* Job
Emit a verbatim copy of the lines running from the line with "M['patch'] = mat('yellow" through the end of the material below.

[Some records]
-- start --
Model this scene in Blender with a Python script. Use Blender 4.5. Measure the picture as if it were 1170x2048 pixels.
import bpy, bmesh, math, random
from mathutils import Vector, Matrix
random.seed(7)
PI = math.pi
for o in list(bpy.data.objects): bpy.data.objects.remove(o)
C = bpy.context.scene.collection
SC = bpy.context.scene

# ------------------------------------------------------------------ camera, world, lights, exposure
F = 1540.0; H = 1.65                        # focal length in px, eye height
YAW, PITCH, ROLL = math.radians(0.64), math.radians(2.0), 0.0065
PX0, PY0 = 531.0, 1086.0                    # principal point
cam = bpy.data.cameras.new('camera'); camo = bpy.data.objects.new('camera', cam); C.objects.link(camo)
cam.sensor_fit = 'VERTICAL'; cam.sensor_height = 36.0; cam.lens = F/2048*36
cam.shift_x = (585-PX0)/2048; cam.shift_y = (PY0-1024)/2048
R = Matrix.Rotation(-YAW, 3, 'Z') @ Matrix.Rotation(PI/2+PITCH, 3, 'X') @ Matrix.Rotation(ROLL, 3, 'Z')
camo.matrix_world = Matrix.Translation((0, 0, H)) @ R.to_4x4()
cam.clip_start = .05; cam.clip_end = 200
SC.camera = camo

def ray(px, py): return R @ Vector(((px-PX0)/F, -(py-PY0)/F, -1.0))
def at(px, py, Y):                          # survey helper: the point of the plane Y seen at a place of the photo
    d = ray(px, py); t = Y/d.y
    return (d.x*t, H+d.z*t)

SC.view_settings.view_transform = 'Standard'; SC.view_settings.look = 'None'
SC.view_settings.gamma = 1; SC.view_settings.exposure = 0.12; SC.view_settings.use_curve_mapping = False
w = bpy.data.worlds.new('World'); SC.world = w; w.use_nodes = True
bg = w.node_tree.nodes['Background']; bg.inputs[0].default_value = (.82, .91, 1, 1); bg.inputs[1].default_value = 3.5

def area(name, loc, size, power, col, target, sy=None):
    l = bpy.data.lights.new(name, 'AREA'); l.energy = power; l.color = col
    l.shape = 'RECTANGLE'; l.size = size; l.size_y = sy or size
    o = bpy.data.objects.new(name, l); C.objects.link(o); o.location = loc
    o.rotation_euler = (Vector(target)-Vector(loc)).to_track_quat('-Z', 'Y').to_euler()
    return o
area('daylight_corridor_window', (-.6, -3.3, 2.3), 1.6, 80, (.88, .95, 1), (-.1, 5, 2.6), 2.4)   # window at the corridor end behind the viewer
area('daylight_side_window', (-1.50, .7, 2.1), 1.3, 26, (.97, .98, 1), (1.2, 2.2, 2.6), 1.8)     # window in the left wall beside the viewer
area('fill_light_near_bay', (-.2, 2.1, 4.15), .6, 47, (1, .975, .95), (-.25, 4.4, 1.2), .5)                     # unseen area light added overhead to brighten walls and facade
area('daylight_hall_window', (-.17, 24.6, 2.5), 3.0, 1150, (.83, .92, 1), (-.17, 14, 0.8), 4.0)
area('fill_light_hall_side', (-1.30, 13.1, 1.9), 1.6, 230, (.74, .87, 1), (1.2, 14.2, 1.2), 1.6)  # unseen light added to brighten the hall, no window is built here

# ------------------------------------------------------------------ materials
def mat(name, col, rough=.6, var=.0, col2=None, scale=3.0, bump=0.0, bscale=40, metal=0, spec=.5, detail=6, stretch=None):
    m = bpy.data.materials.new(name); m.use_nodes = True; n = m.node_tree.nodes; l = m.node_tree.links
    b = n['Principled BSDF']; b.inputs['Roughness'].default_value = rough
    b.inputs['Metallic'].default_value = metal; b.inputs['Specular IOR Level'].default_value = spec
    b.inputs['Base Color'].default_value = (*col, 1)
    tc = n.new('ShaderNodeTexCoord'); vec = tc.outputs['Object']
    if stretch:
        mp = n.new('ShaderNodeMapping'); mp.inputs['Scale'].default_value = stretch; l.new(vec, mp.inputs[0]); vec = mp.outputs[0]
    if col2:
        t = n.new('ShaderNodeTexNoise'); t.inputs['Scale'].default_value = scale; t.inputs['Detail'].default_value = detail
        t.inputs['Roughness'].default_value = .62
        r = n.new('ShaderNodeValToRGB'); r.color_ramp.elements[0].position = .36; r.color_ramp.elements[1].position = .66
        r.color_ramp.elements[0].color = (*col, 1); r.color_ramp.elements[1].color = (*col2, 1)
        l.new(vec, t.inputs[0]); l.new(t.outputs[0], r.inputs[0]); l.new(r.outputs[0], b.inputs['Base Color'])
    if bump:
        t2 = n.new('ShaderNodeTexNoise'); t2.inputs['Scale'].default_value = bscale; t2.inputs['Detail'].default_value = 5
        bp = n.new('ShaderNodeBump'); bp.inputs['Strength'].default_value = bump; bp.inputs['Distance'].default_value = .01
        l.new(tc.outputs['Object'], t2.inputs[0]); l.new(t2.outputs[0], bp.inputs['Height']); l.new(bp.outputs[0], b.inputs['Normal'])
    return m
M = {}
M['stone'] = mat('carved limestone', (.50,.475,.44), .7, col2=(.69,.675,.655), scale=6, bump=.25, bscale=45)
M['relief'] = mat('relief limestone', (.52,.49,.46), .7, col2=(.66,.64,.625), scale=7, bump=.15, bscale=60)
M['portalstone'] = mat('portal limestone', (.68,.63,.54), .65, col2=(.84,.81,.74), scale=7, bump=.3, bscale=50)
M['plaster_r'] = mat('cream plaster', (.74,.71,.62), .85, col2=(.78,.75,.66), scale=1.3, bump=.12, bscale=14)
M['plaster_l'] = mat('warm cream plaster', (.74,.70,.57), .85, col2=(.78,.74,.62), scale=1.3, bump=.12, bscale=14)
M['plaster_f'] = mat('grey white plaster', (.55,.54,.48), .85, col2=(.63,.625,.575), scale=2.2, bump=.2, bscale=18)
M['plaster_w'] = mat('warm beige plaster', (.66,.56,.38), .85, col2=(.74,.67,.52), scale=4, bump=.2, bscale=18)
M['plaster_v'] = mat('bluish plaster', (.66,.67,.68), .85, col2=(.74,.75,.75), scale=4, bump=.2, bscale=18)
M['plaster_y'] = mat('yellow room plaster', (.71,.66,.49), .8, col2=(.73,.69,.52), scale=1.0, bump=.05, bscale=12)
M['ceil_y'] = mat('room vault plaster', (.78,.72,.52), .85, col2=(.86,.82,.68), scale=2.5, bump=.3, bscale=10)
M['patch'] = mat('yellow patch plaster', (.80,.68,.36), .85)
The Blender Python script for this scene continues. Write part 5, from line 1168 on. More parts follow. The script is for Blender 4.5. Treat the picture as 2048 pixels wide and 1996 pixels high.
-- end --
* Correct answer
M['patch'] = mat('yellow patch plaster', (.80,.68,.36), .85)
The Blender Python script for this scene continues. Write part 5, from line 1168 on. More parts follow. The script is for Blender 4.5. Treat the picture as 2048 pixels wide and 1996 pixels high.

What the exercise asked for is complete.